§ **WHAT IS BEING ASKED**
Only the number is needed: how many lines contain the word "pixels"?

§ **TASK MATERIAL**
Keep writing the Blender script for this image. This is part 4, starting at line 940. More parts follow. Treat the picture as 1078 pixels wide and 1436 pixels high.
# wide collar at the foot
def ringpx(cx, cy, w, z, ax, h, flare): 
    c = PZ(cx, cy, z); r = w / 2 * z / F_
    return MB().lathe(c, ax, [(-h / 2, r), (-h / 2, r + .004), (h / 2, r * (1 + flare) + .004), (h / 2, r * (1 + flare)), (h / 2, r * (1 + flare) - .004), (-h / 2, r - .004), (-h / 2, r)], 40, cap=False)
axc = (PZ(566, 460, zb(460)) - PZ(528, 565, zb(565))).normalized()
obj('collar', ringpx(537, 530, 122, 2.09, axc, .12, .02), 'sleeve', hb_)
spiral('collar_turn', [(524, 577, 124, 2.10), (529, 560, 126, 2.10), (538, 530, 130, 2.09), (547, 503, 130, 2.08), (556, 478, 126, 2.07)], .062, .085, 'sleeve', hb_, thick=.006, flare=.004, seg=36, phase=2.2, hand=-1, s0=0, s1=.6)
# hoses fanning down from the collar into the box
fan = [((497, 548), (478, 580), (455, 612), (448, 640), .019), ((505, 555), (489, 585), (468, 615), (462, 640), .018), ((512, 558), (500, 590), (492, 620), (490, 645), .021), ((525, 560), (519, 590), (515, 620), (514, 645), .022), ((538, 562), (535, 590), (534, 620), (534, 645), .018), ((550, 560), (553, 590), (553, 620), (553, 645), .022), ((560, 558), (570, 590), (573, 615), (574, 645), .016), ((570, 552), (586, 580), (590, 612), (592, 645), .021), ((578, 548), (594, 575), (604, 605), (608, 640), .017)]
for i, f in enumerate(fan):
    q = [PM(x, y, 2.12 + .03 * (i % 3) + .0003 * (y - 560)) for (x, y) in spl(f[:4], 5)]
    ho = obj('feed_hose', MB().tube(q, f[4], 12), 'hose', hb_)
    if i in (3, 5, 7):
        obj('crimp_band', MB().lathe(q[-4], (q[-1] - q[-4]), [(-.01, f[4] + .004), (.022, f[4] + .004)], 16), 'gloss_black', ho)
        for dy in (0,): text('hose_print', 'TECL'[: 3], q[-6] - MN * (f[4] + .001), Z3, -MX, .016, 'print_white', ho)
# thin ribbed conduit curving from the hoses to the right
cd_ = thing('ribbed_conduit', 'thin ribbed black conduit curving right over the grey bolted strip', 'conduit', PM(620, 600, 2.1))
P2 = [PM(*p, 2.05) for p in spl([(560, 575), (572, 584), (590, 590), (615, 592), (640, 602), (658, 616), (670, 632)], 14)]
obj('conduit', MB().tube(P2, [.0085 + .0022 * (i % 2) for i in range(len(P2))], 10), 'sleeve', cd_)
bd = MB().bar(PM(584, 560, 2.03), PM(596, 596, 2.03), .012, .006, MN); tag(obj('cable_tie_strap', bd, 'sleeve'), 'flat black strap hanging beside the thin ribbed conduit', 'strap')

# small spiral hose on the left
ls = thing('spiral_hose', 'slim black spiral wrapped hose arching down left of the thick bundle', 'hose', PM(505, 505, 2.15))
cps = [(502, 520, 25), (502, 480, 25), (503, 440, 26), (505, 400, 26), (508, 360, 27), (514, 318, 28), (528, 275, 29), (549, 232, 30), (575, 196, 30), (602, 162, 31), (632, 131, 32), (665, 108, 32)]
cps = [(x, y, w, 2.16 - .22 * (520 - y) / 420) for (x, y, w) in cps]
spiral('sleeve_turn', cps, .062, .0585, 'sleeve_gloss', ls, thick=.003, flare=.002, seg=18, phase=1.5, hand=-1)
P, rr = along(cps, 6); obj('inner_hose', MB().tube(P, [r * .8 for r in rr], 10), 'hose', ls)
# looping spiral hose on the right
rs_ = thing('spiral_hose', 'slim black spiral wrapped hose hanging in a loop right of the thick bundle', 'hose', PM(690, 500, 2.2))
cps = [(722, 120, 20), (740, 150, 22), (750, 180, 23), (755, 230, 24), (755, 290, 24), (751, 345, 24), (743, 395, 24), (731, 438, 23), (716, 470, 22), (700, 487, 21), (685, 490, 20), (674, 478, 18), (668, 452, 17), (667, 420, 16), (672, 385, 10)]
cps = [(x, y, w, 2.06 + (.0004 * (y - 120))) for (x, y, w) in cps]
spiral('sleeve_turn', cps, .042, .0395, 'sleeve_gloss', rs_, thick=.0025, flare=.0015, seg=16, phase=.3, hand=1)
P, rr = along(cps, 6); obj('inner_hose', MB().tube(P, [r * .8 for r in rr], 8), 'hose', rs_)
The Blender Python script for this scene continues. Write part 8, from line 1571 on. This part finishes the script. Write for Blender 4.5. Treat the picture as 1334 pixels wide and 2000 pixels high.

§ **ANSWER BELOW**
2